Als ich auf dem Weg zum Hotel die Altstadt von M. durchquerte, hallten mir skandierte Parolen entgegen, deren schleppender Rhythmus mich auf eine politische Demonstration schließen ließ, wie ich sie selbst vor langer Zeit zur Genüge mitgemacht hatte. Auf dem Markt angelangt wurde ich Zeuge etlicher Solidaritätsadressen an die derzeit angesagtesten Träger des revolutionären Subjekts der Geschichte. Ich stellte zu meinem Erstaunen fest, dass es sich bei dem Saal, den ich soeben verlassen hatte, nicht um eine Enklave gehandelt hatte, sondern die selben aus der Zeit gefallenen Lemuren durch den sonnigen Herbsttag im Herzen von M. zogen. Ich setzte meinen Weg irritiert und kopfschüttelnd fort. Hinter mir erklang die Internationale. Die schmalen Altstadtgassen wirkten wie ein Schalltrichter und verstärkten den dünnen zu einem volltönenden Gesang. So blies es mich geradezu aus diesem anachronistischen Ort heraus. Ich atmete erleichtert auf, als ich eine Stunde später das zauberhafte, doch auch in ein rotes Reservat verzauberte Städtchen M. hinter mir ließ.
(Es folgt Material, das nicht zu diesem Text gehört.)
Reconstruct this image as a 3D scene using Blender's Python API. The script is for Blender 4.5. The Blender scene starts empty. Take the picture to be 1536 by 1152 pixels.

Einige Jahre später hatte ich Gelegenheit, mit einem bekannten österreichischen Schriftsteller zu sprechen, der in M. auf dem Höhepunkt des Sektenwesens, in das sich die Studentenbewegung aufgelöst hatte, Soziologie und Philosophie studiert hatte. Er war zu dieser Zeit selbst Mitglied oder Sympathisant einer maoistischen Splittergruppe, die sich als unfehlbare Speerspitze der Weltrevolution und Hüterin der wahren Lehre verstand. Er sagte, er sei heilfroh darüber, dass diese Sekte und er selbst damals politisch absolut ohnmächtig gewesen seien, denn er könne es keinesfalls ausschließen, dass er seinerzeit bedenkenlos der Liquidation bürgerlicher Klassenfeinde mittels Genickschuss zugestimmt oder Befehle zur Verschickung von ideologischen Abweichlern nach Sibirien beziehungsweise in die Wüste Gobi unterzeichnet hätte. Machtlosigkeit könne manchmal auch eine Gnade sein, worauf ich antwortete, das sei sie immer.